**Your task:** Drop the images; return everything else in the listing below exactly.

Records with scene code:
<<<<

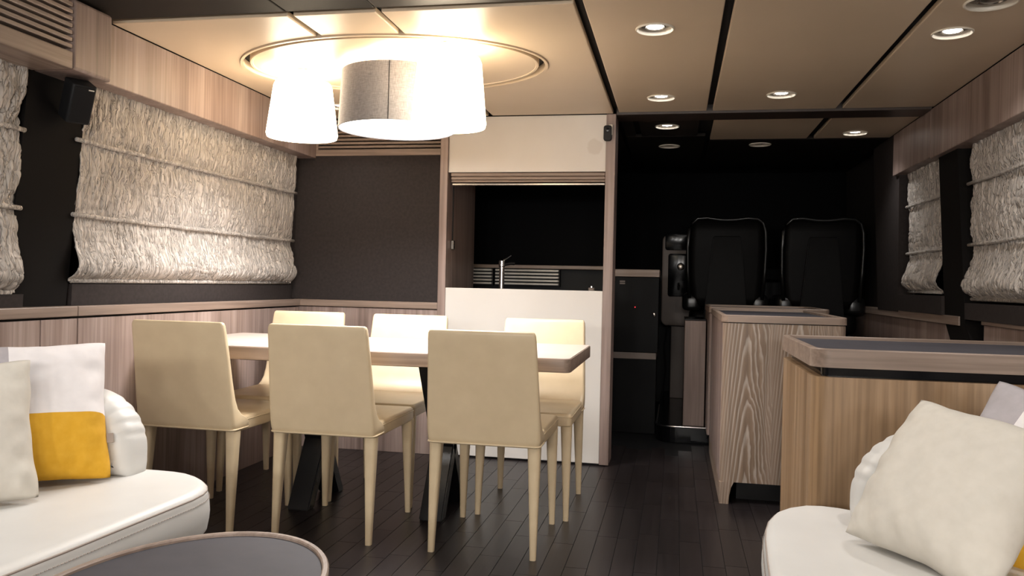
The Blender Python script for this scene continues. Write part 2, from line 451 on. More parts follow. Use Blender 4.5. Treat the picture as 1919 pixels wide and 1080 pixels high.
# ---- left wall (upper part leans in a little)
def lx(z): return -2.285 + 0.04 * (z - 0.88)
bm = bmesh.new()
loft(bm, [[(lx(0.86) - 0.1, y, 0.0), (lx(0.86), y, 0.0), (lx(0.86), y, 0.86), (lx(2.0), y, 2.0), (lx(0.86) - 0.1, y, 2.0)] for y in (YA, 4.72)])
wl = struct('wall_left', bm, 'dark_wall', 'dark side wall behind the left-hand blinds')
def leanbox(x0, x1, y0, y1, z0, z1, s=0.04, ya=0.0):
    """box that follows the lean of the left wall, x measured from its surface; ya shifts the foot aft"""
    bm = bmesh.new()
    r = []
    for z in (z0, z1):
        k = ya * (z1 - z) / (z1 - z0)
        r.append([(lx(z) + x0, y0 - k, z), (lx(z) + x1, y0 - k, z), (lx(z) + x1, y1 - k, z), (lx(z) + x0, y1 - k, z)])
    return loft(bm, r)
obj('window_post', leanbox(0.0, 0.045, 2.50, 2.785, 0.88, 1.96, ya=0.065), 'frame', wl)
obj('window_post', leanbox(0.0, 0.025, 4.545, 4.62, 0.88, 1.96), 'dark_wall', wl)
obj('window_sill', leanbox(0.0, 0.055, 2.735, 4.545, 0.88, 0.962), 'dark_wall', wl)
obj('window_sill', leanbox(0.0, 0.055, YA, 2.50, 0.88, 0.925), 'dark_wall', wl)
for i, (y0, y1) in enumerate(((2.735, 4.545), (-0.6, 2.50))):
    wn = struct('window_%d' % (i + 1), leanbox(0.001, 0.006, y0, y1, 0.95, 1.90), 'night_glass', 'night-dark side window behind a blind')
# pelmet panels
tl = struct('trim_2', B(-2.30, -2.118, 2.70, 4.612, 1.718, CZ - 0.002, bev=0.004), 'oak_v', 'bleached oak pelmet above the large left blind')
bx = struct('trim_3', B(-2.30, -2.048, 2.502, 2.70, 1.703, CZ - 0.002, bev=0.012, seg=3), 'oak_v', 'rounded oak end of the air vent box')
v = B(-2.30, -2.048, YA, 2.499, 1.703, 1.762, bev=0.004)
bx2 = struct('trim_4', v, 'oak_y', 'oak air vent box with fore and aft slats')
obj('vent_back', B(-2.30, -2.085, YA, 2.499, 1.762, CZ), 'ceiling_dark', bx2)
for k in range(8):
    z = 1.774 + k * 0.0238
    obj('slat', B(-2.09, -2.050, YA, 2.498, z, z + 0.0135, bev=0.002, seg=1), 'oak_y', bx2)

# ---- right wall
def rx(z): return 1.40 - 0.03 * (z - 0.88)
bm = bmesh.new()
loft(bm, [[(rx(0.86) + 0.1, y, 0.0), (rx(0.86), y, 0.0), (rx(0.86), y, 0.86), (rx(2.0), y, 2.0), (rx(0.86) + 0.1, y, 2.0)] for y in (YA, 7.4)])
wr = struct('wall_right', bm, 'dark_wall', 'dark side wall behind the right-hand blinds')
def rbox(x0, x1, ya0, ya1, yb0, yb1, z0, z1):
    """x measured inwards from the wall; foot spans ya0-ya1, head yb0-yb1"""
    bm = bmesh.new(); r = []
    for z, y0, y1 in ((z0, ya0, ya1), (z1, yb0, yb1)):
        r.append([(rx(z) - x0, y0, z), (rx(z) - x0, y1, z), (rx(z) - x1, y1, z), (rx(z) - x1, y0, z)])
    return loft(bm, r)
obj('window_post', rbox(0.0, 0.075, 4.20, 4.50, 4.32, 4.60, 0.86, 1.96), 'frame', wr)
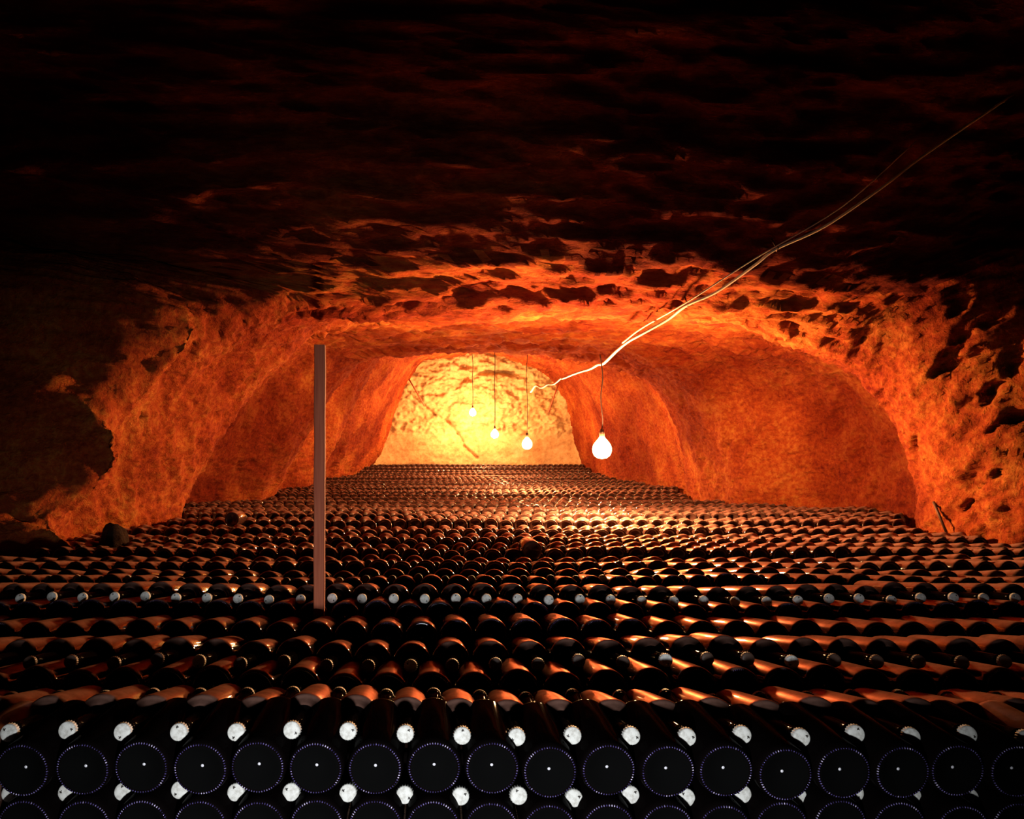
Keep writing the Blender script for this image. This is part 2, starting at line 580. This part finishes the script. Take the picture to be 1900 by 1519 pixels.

>>>>

**Result below:**
The Blender Python script for this scene continues. Write part 2, from line 451 on. More parts follow. Use Blender 4.5. Treat the picture as 1919 pixels wide and 1080 pixels high.
# ---- left wall (upper part leans in a little)
def lx(z): return -2.285 + 0.04 * (z - 0.88)
bm = bmesh.new()
loft(bm, [[(lx(0.86) - 0.1, y, 0.0), (lx(0.86), y, 0.0), (lx(0.86), y, 0.86), (lx(2.0), y, 2.0), (lx(0.86) - 0.1, y, 2.0)] for y in (YA, 4.72)])
wl = struct('wall_left', bm, 'dark_wall', 'dark side wall behind the left-hand blinds')
def leanbox(x0, x1, y0, y1, z0, z1, s=0.04, ya=0.0):
    """box that follows the lean of the left wall, x measured from its surface; ya shifts the foot aft"""
    bm = bmesh.new()
    r = []
    for z in (z0, z1):
        k = ya * (z1 - z) / (z1 - z0)
        r.append([(lx(z) + x0, y0 - k, z), (lx(z) + x1, y0 - k, z), (lx(z) + x1, y1 - k, z), (lx(z) + x0, y1 - k, z)])
    return loft(bm, r)
obj('window_post', leanbox(0.0, 0.045, 2.50, 2.785, 0.88, 1.96, ya=0.065), 'frame', wl)
obj('window_post', leanbox(0.0, 0.025, 4.545, 4.62, 0.88, 1.96), 'dark_wall', wl)
obj('window_sill', leanbox(0.0, 0.055, 2.735, 4.545, 0.88, 0.962), 'dark_wall', wl)
obj('window_sill', leanbox(0.0, 0.055, YA, 2.50, 0.88, 0.925), 'dark_wall', wl)
for i, (y0, y1) in enumerate(((2.735, 4.545), (-0.6, 2.50))):
    wn = struct('window_%d' % (i + 1), leanbox(0.001, 0.006, y0, y1, 0.95, 1.90), 'night_glass', 'night-dark side window behind a blind')
# pelmet panels
tl = struct('trim_2', B(-2.30, -2.118, 2.70, 4.612, 1.718, CZ - 0.002, bev=0.004), 'oak_v', 'bleached oak pelmet above the large left blind')
bx = struct('trim_3', B(-2.30, -2.048, 2.502, 2.70, 1.703, CZ - 0.002, bev=0.012, seg=3), 'oak_v', 'rounded oak end of the air vent box')
v = B(-2.30, -2.048, YA, 2.499, 1.703, 1.762, bev=0.004)
bx2 = struct('trim_4', v, 'oak_y', 'oak air vent box with fore and aft slats')
obj('vent_back', B(-2.30, -2.085, YA, 2.499, 1.762, CZ), 'ceiling_dark', bx2)
for k in range(8):
    z = 1.774 + k * 0.0238
    obj('slat', B(-2.09, -2.050, YA, 2.498, z, z + 0.0135, bev=0.002, seg=1), 'oak_y', bx2)

# ---- right wall
def rx(z): return 1.40 - 0.03 * (z - 0.88)
bm = bmesh.new()
loft(bm, [[(rx(0.86) + 0.1, y, 0.0), (rx(0.86), y, 0.0), (rx(0.86), y, 0.86), (rx(2.0), y, 2.0), (rx(0.86) + 0.1, y, 2.0)] for y in (YA, 7.4)])
wr = struct('wall_right', bm, 'dark_wall', 'dark side wall behind the right-hand blinds')
def rbox(x0, x1, ya0, ya1, yb0, yb1, z0, z1):
    """x measured inwards from the wall; foot spans ya0-ya1, head yb0-yb1"""
    bm = bmesh.new(); r = []
    for z, y0, y1 in ((z0, ya0, ya1), (z1, yb0, yb1)):
        r.append([(rx(z) - x0, y0, z), (rx(z) - x0, y1, z), (rx(z) - x1, y1, z), (rx(z) - x1, y0, z)])
    return loft(bm, r)
obj('window_post', rbox(0.0, 0.075, 4.20, 4.50, 4.32, 4.60, 0.86, 1.96), 'frame', wr)
Keep writing the Blender script for this image. This is part 2, starting at line 580. This part finishes the script. Take the picture to be 1900 by 1519 pixels.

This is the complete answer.